Check each line of the material below for "that". Report how many have it, with no other words.

— Start SUPPLIED DATA —

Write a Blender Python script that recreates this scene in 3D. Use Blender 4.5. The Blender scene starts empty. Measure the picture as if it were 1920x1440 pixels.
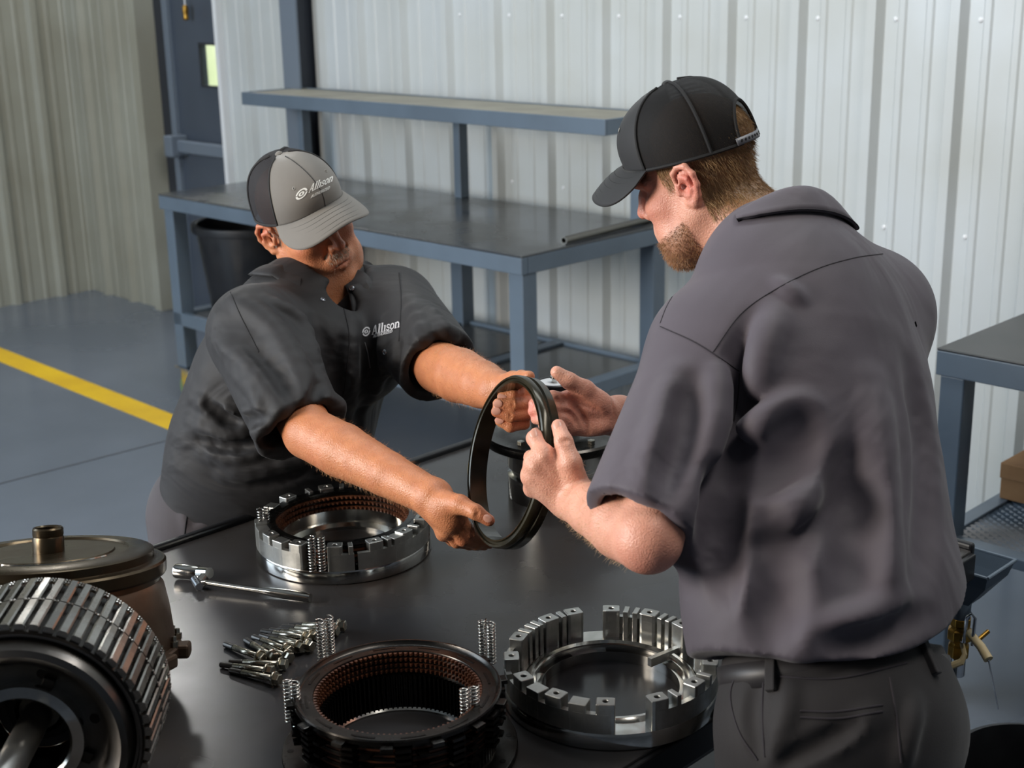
import bpy, bmesh, math, random
import numpy as np
from mathutils import Vector, Matrix
random.seed(7); np.random.seed(7)
scene = bpy.context.scene
COL = scene.collection
# ------------------------------------------------------------------ camera
F_PX, PITCH, ROLL, CAM_H = 2620.0, math.radians(16.47), math.radians(-1.157), 1.9
_f = np.array([0, math.cos(PITCH), -math.sin(PITCH)]); _r = np.array([1.0, 0, 0]); _u = np.cross(_r, _f)
_r, _u = math.cos(ROLL)*_r + math.sin(ROLL)*_u, -math.sin(ROLL)*_r + math.cos(ROLL)*_u
CAM = np.array([0, 0, CAM_H])
cam_data = bpy.data.cameras.new('camera'); cam = bpy.data.objects.new('camera', cam_data); COL.objects.link(cam)
cam.matrix_world = Matrix(((_r[0], _u[0], -_f[0], 0), (_r[1], _u[1], -_f[1], 0), (_r[2], _u[2], -_f[2], CAM_H), (0, 0, 0, 1)))
cam_data.sensor_width = 36; cam_data.lens = F_PX*36/1920; cam_data.clip_start = 0.05
cam_data.dof.use_dof = True; cam_data.dof.focus_distance = 2.3; cam_data.dof.aperture_fstop = 6.3
scene.camera = cam
# ------------------------------------------------------------------ world, lamps, exposure
scene.view_settings.view_transform = 'Standard'; scene.view_settings.look = 'None'
scene.view_settings.gamma = 1; scene.view_settings.use_curve_mapping = False
scene.view_settings.exposure = 0.0
try:
    cy = scene.cycles; cy.max_bounces = 6; cy.diffuse_bounces = 3; cy.glossy_bounces = 4; cy.transmission_bounces = 4; cy.transparent_max_bounces = 8
    cy.adaptive_threshold = .03; cy.caustics_reflective = False; cy.caustics_refractive = False
except AttributeError: pass
world = bpy.data.worlds.new('world'); scene.world = world; world.use_nodes = True
world.node_tree.nodes['Background'].inputs[0].default_value = (0.62, 0.72, 0.85, 1)
world.node_tree.nodes['Background'].inputs[1].default_value = 0.10
def area_light(name, loc, target, sx, sy, power, color):
    d = bpy.data.lights.new(name, 'AREA'); d.shape = 'RECTANGLE'; d.size = sx; d.size_y = sy
    d.energy = power; d.color = color
    o = bpy.data.objects.new(name, d); COL.objects.link(o); o.location = loc
    o.rotation_euler = (Vector(target) - Vector(loc)).to_track_quat('-Z', 'Y').to_euler()
    return o
area_light('daylight_opening', (-5.2, 2.4, 2.4), (0.0, 3.4, 1.0), 3.4, 3.0, 230, (0.74, 0.87, 1.0))
area_light('key_lamp', (-3.6, 0.8, 2.2), (-0.2, 2.4, 1.1), 1.2, 1.2, 170, (1.0, 0.90, 0.78))
area_light('ceiling_lamp_near', (1.6, 1.6, 4.4), (0.7, 2.0, 0.0), 2.4, 0.5, 60, (1.0, 0.96, 0.9))
area_light('ceiling_lamp_far', (0.2, 3.6, 4.6), (0.6, 5.0, 0.9), 3.2, 0.6, 78, (0.90, 0.96, 1.0))
# ------------------------------------------------------------------ helpers
def ray(x, y):
    return (x-960)/F_PX*_r - (y-720)/F_PX*_u + _f
def at(x, y, depth):
    """the point seen at photo pixel x, y at that distance along the view axis"""
    return CAM + ray(x, y)*depth
def atz(x, y, z):
    d = ray(x, y); return CAM + d*(z-CAM_H)/d[2]
def depth_of(p): return float((np.asarray(p)-CAM) @ _f)
def px(p):
    v = np.asarray(p, float)-CAM; d = v @ _f
    return 960+F_PX*(v @ _r)/d, 720-F_PX*(v @ _u)/d
YAW = math.radians(44.816)
WX = np.array([math.cos(YAW), -math.sin(YAW), 0]); WY = np.array([math.sin(YAW), math.cos(YAW), 0]); ROOM_RZ = -YAW
def W(a, b, z): return WX*a + WY*b + np.array([0, 0, z])          # room axes -> world
def room(p): p = np.asarray(p); return float(p @ WX), float(p @ WY), float(p[2])
def on_wall(x, y, b):
    d = ray(x, y); s = b/(d @ WY); p = CAM + d*s; return float(p @ WX), float(p[2])

def link(o): COL.objects.link(o); return o
def tag(o, label=None, cat=None, group=None, kind=None):
    if label: o['label'] = label
    if cat: o['category'] = cat
    if group: o['group'] = group
    if kind: o['kind'] = kind
    return o
def empty(name, loc=(0, 0, 0), rz=0.0):
    o = bpy.data.objects.new(name, None); link(o); o.location = loc; o.rotation_euler = (0, 0, rz); o.empty_display_size = 0.05
    return o
class MB:
    """collects shapes, then links them as one mesh object"""
    def __init__(s): s.v = []; s.f = []; s.sm = []; s.mi = []; s.cur = 0
    def add(s, verts, faces, smooth=False):
        n = len(s.v); s.v += [tuple(map(float, p)) for p in verts]
        for q in faces: s.f.append(tuple(i+n for i in q)); s.sm.append(smooth); s.mi.append(s.cur)
        return s
    def box(s, x0, y0, z0, x1, y1, z1):
        v = [(x, y, z) for z in (z0, z1) for y in (y0, y1) for x in (x0, x1)]
        return s.add(v, [(0, 2, 3, 1), (4, 5, 7, 6), (0, 1, 5, 4), (2, 6, 7, 3), (0, 4, 6, 2), (1, 3, 7, 5)])
    def lathe(s, prof, n=48, closed=False, smooth=True, a0=0.0, a1=2*math.pi, c=(0, 0, 0)):
        full = abs(a1-a0-2*math.pi) < 1e-6; m = n if full else n+1; k = len(prof); v = []
        for i in range(m):
            a = a0+(a1-a0)*i/n
            for r, z in prof: v.append((c[0]+r*math.cos(a), c[1]+r*math.sin(a), c[2]+z))
        f = []
        for i in range(n):
            j = (i+1) % m
            for q in range(k if closed else k-1):
                w = (q+1) % k; f.append((i*k+q, j*k+q, j*k+w, i*k+w))
        if closed and not full:
            f.append(tuple(range(k))); f.append(tuple(n*k+q for q in reversed(range(k))))
        return s.add(v, f, smooth)
    def sector(s, r0, r1, z0, z1, a0, a1, n=6):
        return s.lathe([(r0, z0), (r1, z0), (r1, z1), (r0, z1)], n, True, False, a0, a1)
    def tube(s, pts, r, n=10, cap=True, smooth=True):
        pts = [np.asarray(p, float) for p in pts]; m = len(pts); rs = r if hasattr(r, '__len__') else [r]*m
        T = [pts[min(i+1, m-1)]-pts[max(i-1, 0)] for i in range(m)]; T = [t/(np.linalg.norm(t)+1e-12) for t in T]
        up = np.array([0, 0, 1.0]) if abs(T[0][2]) < .9 else np.array([1.0, 0, 0])
        a = np.cross(T[0], up); a /= np.linalg.norm(a); v = []
        for i in range(m):
            a = a - T[i]*(a @ T[i]); a /= np.linalg.norm(a); b = np.cross(T[i], a)
            for q in range(n):
                t = 2*math.pi*q/n; v.append(pts[i]+rs[i]*(math.cos(t)*a+math.sin(t)*b))
        f = [(i*n+q, i*n+(q+1) % n, (i+1)*n+(q+1) % n, (i+1)*n+q) for i in range(m-1) for q in range(n)]
        s.add(v, f, smooth)
        if cap:
            N = len(s.v)-m*n
            s.f.append(tuple(N+q for q in reversed(range(n)))); s.f.append(tuple(N+(m-1)*n+q for q in range(n))); s.sm += [False]*2; s.mi += [s.cur]*2
        return s
    def cyl(s, p0, p1, r, n=20, r1=None):
        return s.tube([p0, p1], [r, r if r1 is None else r1], n)
    def prism(s, poly, z0, z1, smooth=False):
        n = len(poly); v = [(x, y, z0) for x, y in poly]+[(x, y, z1) for x, y in poly]
        return s.add(v, [tuple(reversed(range(n))), tuple(range(n, 2*n))]+[(i, (i+1) % n, n+(i+1) % n, n+i) for i in range(n)], smooth)
    def ring_prism(s, inner, outer, z0, z1):
        """plate between two closed outlines with the same number of points"""
        n = len(inner); v = [(x, y, z) for z in (z0, z1) for L in (inner, outer) for x, y in L]
        I0, O0, I1, O1 = 0, n, 2*n, 3*n; f = []
        for i in range(n):
            j = (i+1) % n
            f += [(I0+i, I0+j, O0+j, O0+i), (I1+i, O1+i, O1+j, I1+j), (O0+i, O0+j, O1+j, O1+i), (I0+i, I1+i, I1+j, I0+j)]
        return s.add(v, f)
    def mesh(s, name):
        me = bpy.data.meshes.new(name); me.from_pydata(s.v, [], s.f)
        me.polygons.foreach_set('use_smooth', s.sm); me.polygons.foreach_set('material_index', s.mi); me.update(); return me
    def build(s, name, mat, parent=None, loc=None, rot=None, bevel=0, fix=True, segs=2):
        me = s.mesh(name)
        if fix:
            b = bmesh.new(); b.from_mesh(me); bmesh.ops.recalc_face_normals(b, faces=b.faces); b.to_mesh(me); b.free()
        if any(s.sm): me.set_sharp_from_angle(angle=math.radians(34))
        for m in (mat if isinstance(mat, (list, tuple)) else [mat]): me.materials.append(m)
        o = link(bpy.data.objects.new(name, me))
        if parent: o.parent = parent
        if loc is not None: o.location = loc
        if rot is not None: o.rotation_euler = rot
        if bevel:
            q = o.modifiers.new('bevel', 'BEVEL'); q.width = bevel; q.segments = segs; q.limit_method = 'ANGLE'; q.angle_limit = math.radians(40)
            q.harden_normals = False
        return o
def thicken(o, t, off=-1.0):
    q = o.modifiers.new('thick', 'SOLIDIFY'); q.thickness = t; q.offset = off; return o
def inst(src, name, parent=None, loc=None, rot=None):
    o = link(bpy.data.objects.new(name, src.data)); o.parent = parent
    for m in src.modifiers:
        if m.type == 'BEVEL':
            q = o.modifiers.new('bevel', 'BEVEL'); q.width = m.width; q.segments = m.segments; q.limit_method = 'ANGLE'; q.angle_limit = m.angle_limit
    if loc is not None: o.location = loc
    if rot is not None: o.rotation_euler = rot
    return o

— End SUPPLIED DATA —

**WRITTEN REPLY**: 2